Working with amateur creators globally has opened doors to new opportunities for the Train Sim World series. It’s shone a light into geographic blind spots and allowed the community to pour its passion into the gaps left by the base games. And it brought people like Matt Peddlesden into the fold.
Sitting next to the exec producer as he methodically and deftly moves an enormous multi-carriage train out of a small Austrian station, I wonder if, like sim racing, the appeal is simply demonstrating competence and skill in an authentic setting. In other words, do train simulator drivers care as much about arriving into the station on time as sim racers care about leaderboard times?
“It’s a procedural thing,” says Peddlesden. “It’s about getting every destination blind correct, getting the right headlights, because you’ve got different types of headlights on the trains. Using the American trains, it’s about using the right horns at the right time… there’s all these procedures that train enthusiasts like to learn.”

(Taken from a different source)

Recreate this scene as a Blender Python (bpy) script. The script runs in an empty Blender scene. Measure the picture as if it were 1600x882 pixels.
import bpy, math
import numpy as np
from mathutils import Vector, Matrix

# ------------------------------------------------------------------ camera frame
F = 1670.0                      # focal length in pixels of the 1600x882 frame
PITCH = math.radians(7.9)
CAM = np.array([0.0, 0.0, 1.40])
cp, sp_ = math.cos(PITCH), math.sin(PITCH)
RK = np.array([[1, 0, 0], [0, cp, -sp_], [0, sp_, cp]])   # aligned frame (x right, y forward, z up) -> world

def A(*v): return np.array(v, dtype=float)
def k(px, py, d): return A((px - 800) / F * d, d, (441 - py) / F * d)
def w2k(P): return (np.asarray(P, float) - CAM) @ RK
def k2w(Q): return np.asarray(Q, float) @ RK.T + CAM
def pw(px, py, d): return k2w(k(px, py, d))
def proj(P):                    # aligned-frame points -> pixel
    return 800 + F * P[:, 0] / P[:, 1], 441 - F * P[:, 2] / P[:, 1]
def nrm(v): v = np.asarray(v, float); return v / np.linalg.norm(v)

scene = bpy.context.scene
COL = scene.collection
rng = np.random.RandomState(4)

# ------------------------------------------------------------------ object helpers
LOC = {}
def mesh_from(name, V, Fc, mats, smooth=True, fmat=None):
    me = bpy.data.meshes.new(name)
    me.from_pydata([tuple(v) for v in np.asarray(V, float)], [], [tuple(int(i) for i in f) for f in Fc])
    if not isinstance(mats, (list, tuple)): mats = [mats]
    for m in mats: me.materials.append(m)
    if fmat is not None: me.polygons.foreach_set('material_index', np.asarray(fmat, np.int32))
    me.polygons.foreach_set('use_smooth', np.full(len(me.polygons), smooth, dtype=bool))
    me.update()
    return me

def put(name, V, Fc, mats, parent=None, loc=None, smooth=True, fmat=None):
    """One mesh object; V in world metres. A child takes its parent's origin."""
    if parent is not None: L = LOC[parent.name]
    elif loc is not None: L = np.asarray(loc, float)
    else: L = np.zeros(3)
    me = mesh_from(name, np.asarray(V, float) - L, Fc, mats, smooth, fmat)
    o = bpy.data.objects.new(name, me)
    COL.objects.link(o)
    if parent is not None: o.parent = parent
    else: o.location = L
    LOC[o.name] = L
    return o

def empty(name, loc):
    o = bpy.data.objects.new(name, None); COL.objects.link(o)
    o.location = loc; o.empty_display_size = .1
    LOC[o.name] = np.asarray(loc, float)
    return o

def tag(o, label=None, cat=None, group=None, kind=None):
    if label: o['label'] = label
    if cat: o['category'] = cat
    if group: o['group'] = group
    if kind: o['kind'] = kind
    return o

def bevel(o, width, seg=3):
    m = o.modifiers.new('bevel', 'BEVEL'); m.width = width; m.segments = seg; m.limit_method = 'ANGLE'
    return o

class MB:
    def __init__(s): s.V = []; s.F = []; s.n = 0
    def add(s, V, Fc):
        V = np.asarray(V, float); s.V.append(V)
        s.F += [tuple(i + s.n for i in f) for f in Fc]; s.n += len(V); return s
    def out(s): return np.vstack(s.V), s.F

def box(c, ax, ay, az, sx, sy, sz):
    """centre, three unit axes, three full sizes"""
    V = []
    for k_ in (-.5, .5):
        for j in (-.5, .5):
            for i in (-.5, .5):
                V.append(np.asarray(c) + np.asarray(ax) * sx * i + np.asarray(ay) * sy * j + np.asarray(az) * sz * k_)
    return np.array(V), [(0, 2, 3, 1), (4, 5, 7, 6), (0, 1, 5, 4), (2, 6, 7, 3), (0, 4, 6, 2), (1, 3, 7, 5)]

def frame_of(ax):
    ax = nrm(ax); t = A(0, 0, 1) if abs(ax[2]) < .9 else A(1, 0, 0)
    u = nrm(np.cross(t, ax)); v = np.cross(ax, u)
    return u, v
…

Sim enthusiasts, then, are to PC gamers what goalkeepers are to footballers. We’re all playing the same sport, but we’re looking at it from two different perspectives, fascinated by different aspects and performing diverging tasks. The software is more of a platform than a game, and the enjoyment is intrinsic to the authenticity of it. But in the end, we’re all just using our big RGB boxes to escape to virtual destinations where our job’s way more fun.